Evidentemente, Putin não respondeu à questão do momento: a tal resposta imediata ocorrerá caso os EUA ataquem a Coréia do Norte? Rússia e China são aliadas reticentes do regime de Kim Jong-il, recriminando suas bravatas nucleares mas preferindo que se chegue a um acordo pelo qual ele deixaria de dar continuidade ao seu programa militar-nuclear em troca de uma garantia estadunidense de que não sofrerá nenhuma agressão unilateral.
Outro vídeo mostrou mísseis despencando sobre a Flórida |
O certo é que o mundo passou a ter mais um motivo de preocupação, que parecia ter deixado de existir há 55 anos: o de um confronto militar entre nações poderosas.
Foi o tempo que bastou para esquecermos da rosa de Hiroshima, a rosa radioativa estúpida e inválida, sem cor, sem perfume, sem rosa, sem nada...
O PESADELO QUE PODERÁ NOS ASSOMBRAR DE NOVO
Quantos saberão hoje em dia que, durante 13 dias do mês de outubro de 1962, a sobrevivência da espécie humana esteve por um fio? Quantos se mostrariam tão indiferentes à atual escalada armamentista se soubessem disto?
Rememoremos. O presidente John Kennedy deu um ultimato à União Soviética, exigindo a retirada de mísseis nucleares instalados secretamente em Cuba, cuja presença fora revelada por fotos de aviões espiões, e ordenou o bloqueio naval da ilha. A resposta do premiê Nikita Kruschev foi despachar uma força-tarefa rumo à linha do bloqueio.

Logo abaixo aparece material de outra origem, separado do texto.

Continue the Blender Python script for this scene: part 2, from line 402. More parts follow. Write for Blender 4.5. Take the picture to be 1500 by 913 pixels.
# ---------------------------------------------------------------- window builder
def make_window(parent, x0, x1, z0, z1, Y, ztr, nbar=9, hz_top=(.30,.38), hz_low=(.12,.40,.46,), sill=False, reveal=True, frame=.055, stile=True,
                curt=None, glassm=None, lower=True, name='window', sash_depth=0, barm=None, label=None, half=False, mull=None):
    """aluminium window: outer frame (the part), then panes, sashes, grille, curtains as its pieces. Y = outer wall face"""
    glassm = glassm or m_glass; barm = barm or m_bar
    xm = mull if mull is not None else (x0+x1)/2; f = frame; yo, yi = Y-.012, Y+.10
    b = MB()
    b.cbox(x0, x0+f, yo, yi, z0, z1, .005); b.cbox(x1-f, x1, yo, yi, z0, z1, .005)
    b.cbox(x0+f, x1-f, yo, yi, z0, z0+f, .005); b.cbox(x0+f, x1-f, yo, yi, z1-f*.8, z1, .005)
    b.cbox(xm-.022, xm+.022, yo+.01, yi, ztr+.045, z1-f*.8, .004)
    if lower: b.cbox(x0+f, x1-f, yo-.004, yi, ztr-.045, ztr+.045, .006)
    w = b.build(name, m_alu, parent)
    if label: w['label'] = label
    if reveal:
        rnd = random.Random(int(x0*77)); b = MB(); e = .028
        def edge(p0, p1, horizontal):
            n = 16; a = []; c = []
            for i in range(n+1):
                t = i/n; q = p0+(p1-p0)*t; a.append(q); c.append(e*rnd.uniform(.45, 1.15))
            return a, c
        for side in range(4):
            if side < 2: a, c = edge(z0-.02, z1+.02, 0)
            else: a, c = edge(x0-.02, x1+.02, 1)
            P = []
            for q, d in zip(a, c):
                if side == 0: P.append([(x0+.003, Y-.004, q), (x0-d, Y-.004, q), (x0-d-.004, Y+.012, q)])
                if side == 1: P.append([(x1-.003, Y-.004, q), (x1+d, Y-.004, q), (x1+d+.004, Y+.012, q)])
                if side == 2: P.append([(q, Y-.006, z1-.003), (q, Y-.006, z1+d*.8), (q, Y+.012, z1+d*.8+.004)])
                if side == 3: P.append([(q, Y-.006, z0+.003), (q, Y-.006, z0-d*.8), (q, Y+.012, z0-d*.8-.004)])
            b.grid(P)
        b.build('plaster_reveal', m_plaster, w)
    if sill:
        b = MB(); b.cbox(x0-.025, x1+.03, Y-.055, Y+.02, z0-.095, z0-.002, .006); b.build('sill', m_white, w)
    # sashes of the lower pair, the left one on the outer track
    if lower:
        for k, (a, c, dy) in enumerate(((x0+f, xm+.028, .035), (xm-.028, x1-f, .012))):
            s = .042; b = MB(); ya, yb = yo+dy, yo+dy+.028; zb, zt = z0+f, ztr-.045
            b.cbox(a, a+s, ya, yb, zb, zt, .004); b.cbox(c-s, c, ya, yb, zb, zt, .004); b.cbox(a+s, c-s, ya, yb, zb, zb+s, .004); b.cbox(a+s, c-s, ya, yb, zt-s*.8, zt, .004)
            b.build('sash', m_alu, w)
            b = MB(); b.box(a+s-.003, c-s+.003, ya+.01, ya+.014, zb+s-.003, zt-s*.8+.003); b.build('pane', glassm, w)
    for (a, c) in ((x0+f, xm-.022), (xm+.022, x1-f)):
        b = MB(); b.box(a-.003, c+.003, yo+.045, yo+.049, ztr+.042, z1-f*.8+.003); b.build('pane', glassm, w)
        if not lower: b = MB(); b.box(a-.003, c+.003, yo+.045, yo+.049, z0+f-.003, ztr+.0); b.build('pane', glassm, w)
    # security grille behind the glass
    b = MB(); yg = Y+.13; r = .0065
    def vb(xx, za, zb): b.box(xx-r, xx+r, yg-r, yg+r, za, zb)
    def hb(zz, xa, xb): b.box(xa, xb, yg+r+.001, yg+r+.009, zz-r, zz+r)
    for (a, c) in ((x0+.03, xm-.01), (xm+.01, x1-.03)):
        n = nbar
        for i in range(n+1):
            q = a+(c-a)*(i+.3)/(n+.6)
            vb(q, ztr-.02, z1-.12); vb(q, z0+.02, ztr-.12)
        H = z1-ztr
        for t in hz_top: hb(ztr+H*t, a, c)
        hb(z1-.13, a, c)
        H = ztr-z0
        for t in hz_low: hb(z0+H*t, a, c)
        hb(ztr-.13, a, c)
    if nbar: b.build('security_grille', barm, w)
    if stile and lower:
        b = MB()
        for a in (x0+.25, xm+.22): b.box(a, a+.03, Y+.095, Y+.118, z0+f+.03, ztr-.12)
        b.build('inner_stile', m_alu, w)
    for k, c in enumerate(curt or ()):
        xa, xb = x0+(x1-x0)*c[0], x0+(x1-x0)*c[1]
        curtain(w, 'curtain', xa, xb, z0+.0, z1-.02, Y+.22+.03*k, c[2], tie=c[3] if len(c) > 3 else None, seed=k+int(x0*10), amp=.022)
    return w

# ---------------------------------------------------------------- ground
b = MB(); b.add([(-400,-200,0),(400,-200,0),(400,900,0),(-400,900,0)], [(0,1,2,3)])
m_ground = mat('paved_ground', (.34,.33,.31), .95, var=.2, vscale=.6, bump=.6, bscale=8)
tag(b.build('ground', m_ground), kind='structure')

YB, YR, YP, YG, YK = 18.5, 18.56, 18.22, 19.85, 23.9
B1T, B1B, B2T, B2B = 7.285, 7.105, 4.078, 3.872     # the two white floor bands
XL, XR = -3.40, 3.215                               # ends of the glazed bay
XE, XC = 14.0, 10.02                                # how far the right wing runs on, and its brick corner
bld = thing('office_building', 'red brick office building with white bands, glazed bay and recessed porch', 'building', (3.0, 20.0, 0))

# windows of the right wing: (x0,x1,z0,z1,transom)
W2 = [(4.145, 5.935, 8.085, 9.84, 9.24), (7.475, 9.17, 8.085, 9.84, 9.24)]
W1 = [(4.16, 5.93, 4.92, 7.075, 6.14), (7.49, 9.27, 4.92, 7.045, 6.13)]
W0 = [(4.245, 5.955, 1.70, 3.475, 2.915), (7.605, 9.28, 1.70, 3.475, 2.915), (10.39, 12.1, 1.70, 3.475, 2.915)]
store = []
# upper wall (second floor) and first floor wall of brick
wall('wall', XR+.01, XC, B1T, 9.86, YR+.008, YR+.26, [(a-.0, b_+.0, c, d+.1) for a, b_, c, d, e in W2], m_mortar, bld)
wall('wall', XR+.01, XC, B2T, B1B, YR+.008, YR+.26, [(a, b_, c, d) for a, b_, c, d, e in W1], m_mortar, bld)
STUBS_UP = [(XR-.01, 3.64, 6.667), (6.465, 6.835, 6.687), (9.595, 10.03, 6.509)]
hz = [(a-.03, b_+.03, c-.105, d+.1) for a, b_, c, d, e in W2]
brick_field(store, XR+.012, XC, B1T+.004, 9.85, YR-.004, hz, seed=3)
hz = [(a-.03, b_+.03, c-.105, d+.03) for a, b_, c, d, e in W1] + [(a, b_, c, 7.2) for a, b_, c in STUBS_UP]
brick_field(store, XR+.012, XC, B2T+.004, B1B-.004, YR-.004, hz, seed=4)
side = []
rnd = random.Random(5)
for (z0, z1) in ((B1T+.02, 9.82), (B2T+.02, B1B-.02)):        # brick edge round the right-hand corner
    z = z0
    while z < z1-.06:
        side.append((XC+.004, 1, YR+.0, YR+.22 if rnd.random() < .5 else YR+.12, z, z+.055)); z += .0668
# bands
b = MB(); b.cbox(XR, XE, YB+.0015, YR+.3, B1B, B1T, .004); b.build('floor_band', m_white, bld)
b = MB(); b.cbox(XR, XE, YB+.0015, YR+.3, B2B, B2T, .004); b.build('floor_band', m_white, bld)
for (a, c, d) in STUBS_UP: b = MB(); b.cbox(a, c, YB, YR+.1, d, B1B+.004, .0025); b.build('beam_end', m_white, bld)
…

Rememoremos. O presidente John Kennedy deu um ultimato à União Soviética, exigindo a retirada de mísseis nucleares instalados secretamente em Cuba, cuja presença fora revelada por fotos de aviões espiões, e ordenou o bloqueio naval da ilha. A resposta do premiê Nikita Kruschev foi despachar uma força-tarefa rumo à linha do bloqueio.
Militares linha-dura de ambos os lados acalentavam o sonho de destruírem o inimigo atacando em primeiro lugar com suas bombas atômicas. Isto não teria dado certo pois, além de empestear com radiatividade um enorme naco do planeta, ainda sobraria ao país atacado tempo suficiente para lançar seus mísseis antes de ser pulverizado.

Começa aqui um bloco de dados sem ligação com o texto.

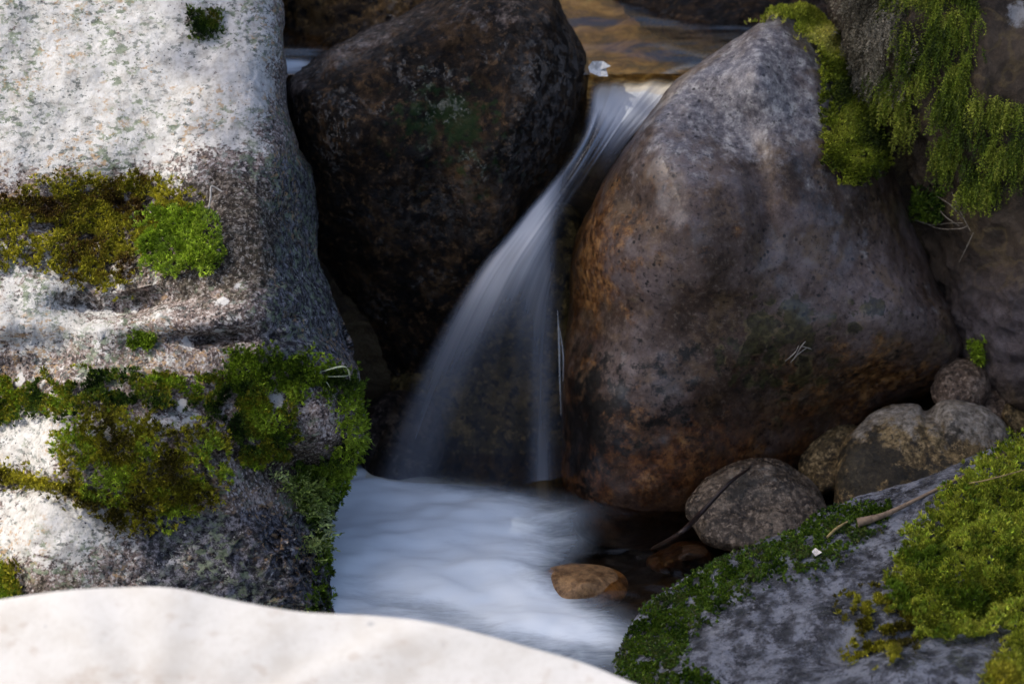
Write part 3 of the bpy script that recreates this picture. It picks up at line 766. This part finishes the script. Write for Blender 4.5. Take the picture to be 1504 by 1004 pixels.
def fall_mat():
    m = M("silky falling water")
    d = m.attr('dens')
    uv = m.tc.outputs['UV']
    s1 = m.noise(1, 5, 0.62, m.vec((11, .8, 1), (0, 0, 0), 'UV'), 0.0)
    s2 = m.noise(1, 3, 0.6, m.vec((38, 1.5, 1), (0, 0, 0), 'UV'), 0.0)
    s = m.math('ADD', m.math('MULTIPLY', s1, 0.8), m.math('MULTIPLY', s2, 0.2))
    a = m.math('MULTIPLY', d, m.ramp(s, [(0.36, 0.6), (0.6, 1.0)]), True)
    a = m.math('MULTIPLY', a, 1.15, True)
    col = m.mix(a, (0.5, 0.58, 0.74), (0.86, 0.88, 0.92))
    nb = m.bump(s, 0.12, 0.01)
    white = m.mixs(0.35, m.pbr(col, 0.4, 0.4, nb), m.sh("ShaderNodeBsdfTranslucent", Color=col))
    clear = m.sh("ShaderNodeBsdfTransparent", Color=(0.93, 0.88, 0.78))
    glo = m.sh("ShaderNodeBsdfGlossy", Color=(1, 1, 1), Roughness=0.14, Normal=nb)
    w = m.mixs(m.math('MULTIPLY', m.attr('gloss'), m.thr(s, 0.42, 0.62)), clear, glo)
    return m.done(m.mixs(a, w, white))

SEC = [((866, 108, .385), (1050, 104, .40)), ((864, 128, .325), (1015, 124, .345)), ((860, 158, .27), (982, 150, .31)), ((848, 205, .215), (928, 205, .245)), ((818, 252, .18), (893, 258, .21)),
       ((768, 312, .145), (866, 312, .175)), ((708, 382, .115), (842, 382, .14)), ((660, 452, .095), (832, 452, .115)), ((612, 532, .08), (838, 540, .1)), ((572, 612, .07), (846, 630, .085)), ((540, 690, .055), (852, 715, .06)), ((528, 735, .0), (856, 745, .03))]
NU, NV = 90, 200
Lc = open_spline([P(*a) for a, b in SEC], NV)
Rc = open_spline([P(*b) for a, b in SEC], NV)
u = np.linspace(0, 1, NU)
FV = Lc[:, None, :] * (1 - u)[None, :, None] + Rc[:, None, :] * u[None, :, None]
v = np.linspace(0, 1, NV)
bow = np.sin(math.pi * u)[None, :] * (0.012 + 0.03 * sst(.25, .6, v))[:, None]
FV[:, :, 1] -= bow
FV = FV.reshape(-1, 3)
UU = np.tile(u, NV); VV = np.repeat(v, NU)
FV[:, 2] += 0.006 * fbm(np.stack([UU * 6, VV * 2, UU * 0], 1), 1, 3)
ii = (np.arange(NV - 1)[:, None] * NU + np.arange(NU - 1)[None, :]).ravel()
fall = link_mesh("waterfall", FV, np.stack([ii, ii + 1, ii + NU + 1, ii + NU], 1), fall_mat())
uvl = fall.data.uv_layers.new(name="UVMap")
li = np.empty(len(fall.data.loops), np.int32)
fall.data.loops.foreach_get("vertex_index", li)
uvl.data.foreach_set("uv", np.stack([UU[li], VV[li]], 1).astype(np.float32).ravel())
fx, fy = proj(FV)
soft = sst(0, .13, UU) * sst(1, .93, UU)
dens = (0.75 * sst(.34, .14, VV) + .7 * gau(fx, fy, 935, 145, 80, 36) + .2 * gau(fx, fy, 905, 215, 26, 50)) * sst(.03, .12, VV)
core = np.interp(fy, [230, 300, 380, 450, 530, 620, 720], [845, 785, 728, 688, 648, 614, 584])
wid = np.interp(fy, [230, 300, 400, 500, 620, 720], [14, 28, 40, 34, 30, 34])
dens = dens + np.interp(fy, [200, 260, 310, 370, 450, 560, 700], [0, .55, .85, .62, .36, .26, .22]) * np.exp(-((fx - core - 8) / wid) ** 2)
dens = dens + np.interp(fy, [280, 340, 400, 500, 600], [0, .34, .32, .12, 0]) * sst(740, 790, fx) * sst(822, 800, fx)
dens = dens + np.interp(fy, [420, 520, 620, 720], [0, .14, .26, .42]) * np.exp(-((fx - 797) / 13) ** 2)
dens = dens + 0.05 * sst(.45, .6, VV) + 0.12 * gau(fx, fy, 720, 420, 60, 60)
dens = dens * (1 - 0.85 * gau(fx, fy, 848, 330, 26, 120)) * (1 - 0.85 * gau(fx, fy, 862, 205, 17, 60)) * (1 - .6 * gau(fx, fy, 835, 262, 14, 34))
fattr(fall, 'dens', np.clip(dens * 1.15 * soft, 0, 1.4))
fattr(fall, 'gloss', np.clip(0.55 * sst(.45, .2, VV) * soft, 0, 1))
tag(fall, "narrow silky waterfall fanning out between two boulders", "waterfall", kind='structure')

trickle_parts = []
V1, F1 = tube([P(819, 455, .05), P(821, 500, .04), P(822, 550, .035), P(824, 610, .03)], [.0004, .0018, .0014, .0004], 6)
V2, F2 = tube([P(822, 480, .05), P(827, 520, .04), P(827, 560, .035)], [.0004, .0014, .0004], 6)
mt = M("trickle water"); trick = mt.done(mt.mixs(0.18, mt.sh("ShaderNodeBsdfTransparent"), mt.pbr((0.75, 0.8, 0.85), 0.2, 0.5)))
V_, F_ = join([(V1, F1), (V2, F2)])
tr = link_mesh("trickle", V_, F_, trick)
tag(tr, "thin bright trickle of water running beside the main fall", "trickle", kind='structure')

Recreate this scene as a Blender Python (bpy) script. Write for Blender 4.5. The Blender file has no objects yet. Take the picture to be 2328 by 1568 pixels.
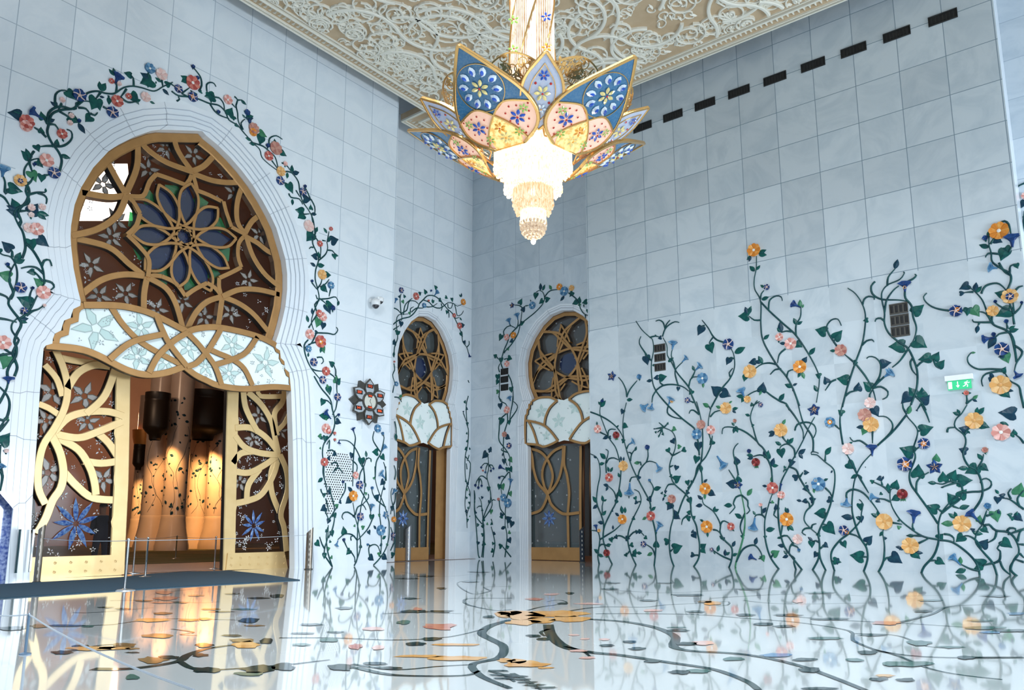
import bpy, bmesh, math, random
from mathutils import Vector, Matrix
from mathutils.geometry import tessellate_polygon
random.seed(7)
PI = math.pi
scene = bpy.context.scene
COL = scene.collection
# ---------------------------------------------------------------- camera
W, H = 2328, 1568
YAW, PITCH, ROLL, FPX, CX, CY = -0.6614, 0.1689, -0.0018, 1734.62, 1178.94, 913.71
HC = 1.10
def _basis():
    cy, sy, cp, sp = math.cos(YAW), math.sin(YAW), math.cos(PITCH), math.sin(PITCH)
    F = Vector((sy*cp, cy*cp, sp)); Rr = Vector((cy, -sy, 0)); U = Rr.cross(F)
    c, s = math.cos(ROLL), math.sin(ROLL)
    return c*Rr+s*U, -s*Rr+c*U, F
RV, UV_, FV = _basis()
EYE = Vector((0, 0, HC))
cam_data = bpy.data.cameras.new('camera'); cam = bpy.data.objects.new('camera', cam_data)
COL.objects.link(cam); scene.camera = cam
cam_data.sensor_width = 36; cam_data.lens = FPX/W*36
cam_data.shift_x = -(CX-W/2)/W; cam_data.shift_y = (CY-H/2)/W
cam_data.clip_end = 300
M = Matrix((RV, UV_, -FV)).transposed().to_4x4(); M.translation = EYE
cam.matrix_world = M
# ---------------------------------------------------------------- light and exposure
scene.view_settings.view_transform = 'Standard'; scene.view_settings.look = 'None'
scene.view_settings.gamma = 1; scene.view_settings.use_curve_mapping = False
scene.view_settings.exposure = -0.25
wd = bpy.data.worlds.new('daylight'); scene.world = wd; wd.use_nodes = True
bg = wd.node_tree.nodes['Background']; bg.inputs[0].default_value = (0.54, 0.75, 1.0, 1); bg.inputs[1].default_value = 0.55
def area(name, loc, target, size, size_y, power, color):
    l = bpy.data.lights.new(name, 'AREA'); l.shape = 'RECTANGLE'; l.size = size; l.size_y = size_y
    l.energy = power; l.color = color
    o = bpy.data.objects.new(name, l); COL.objects.link(o); o.location = loc
    o.rotation_euler = (Vector(target)-Vector(loc)).to_track_quat('-Z', 'Y').to_euler(); return o
# added unseen area lights: one brightens the left wall, one the floor
area('left_wall_fill', (17.0, 18.6, 2.8), (-20, 14.0, 2.0), 10, 5.0, 5500, (0.82, 0.92, 1.0))
hd = area('floor_fill', (-4.0, 3.0, 15.0), (-9.5, 12.5, 0), 9, 9, 2600, (0.85, 0.93, 1.0)); hd.data.spread = math.radians(95)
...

Então, quando aquelas dezenas de navios de guerra se colocaram frente a frente, bastaria um dos comandantes perder a cabeça e gritar fogo! para as pedras de dominó começarem a tombar uma por uma. A guerra começaria no mar e, em terra, logo os mísseis seriam libertados dos silos.
O perigo era tão dantesco que, do lado dos EUA, o próprio John Kennedy comandou com mão de ferro a operação. Inclusive contatava pessoalmente, por rádio, os comandantes dos navios, dando-lhes ordens e instruções. Ele e o irmão Bob (seu conselheiro militar) fizeram tudo que podiam para que a situação não escapasse de controle.
Não se sabe ao certo o que Kruschev fez nem quem foi o responsável pela decisão de ordenar aos navios soviéticos que dessem meia volta, desistindo de romper o bloqueio.
Mas o premiê soviético estava tão pressionado que, quando resolveu entrar em contato com John Kennedy para discutirem o impasse, optou por mandar recado por um canal inusitado, ao invés de recorrer aos diplomatas profissionais que imediatamente transmitiriam a novidade ao serviço de espionagem.
Ou seja, escondeu de seu próprio governo que estava negociando em segredo com os EUA até fechar o acordo e só então apresentou o prato feito ao Politburo, obtendo seu aval (seria difícil discordar naquela altura).
Aceitara retirar imediatamente os mísseis soviéticos de Cuba, em troca da promessa de Kennedy de fazer o mesmo dentro de algum tempo, sem alarde, com os mísseis estadunidenses existentes na Turquia e na Itália.
Em termos concretos o resultado foi, portanto, um empate, mas Kruschev permitiu que os EUA posassem de vencedores, pois esta era a imagem que os filmecos de Hollywood sempre impingiram ao resto do mundo.
De quebra, foi instalado o célebre telefone vermelho, linha direta para os dois dirigentes supremos se contatarem em momentos de grave crise, como garantia adicional de que uma guerra apocalíptica não começasse por mero equívoco.
Chegamos a um passo do abismo e recuamos horrorizados; aí atravessamos mais de meio século sem sustos semelhantes. Agora, contudo, podemos voltar às paranoias do tempo da guerra fria, quando aquelas imagens horrorosas da destruição das cidades japonesas de Hiroshima e Nagasaki assombravam-nos em pesadelos e cidadãos particulares chegavam ao cúmulo de transformarem os porões de suas residências em precários abrigos nucleares.
Pior: tendo plena consciência de que, mais dia, menos dia, a casa acabará finalmente caindo, caso não transformemos radicalmente a nossa sociedade.
Enquanto os artefatos de destruição em massa existirem, não teremos garantia nenhuma de estarmos vivos no dia seguinte.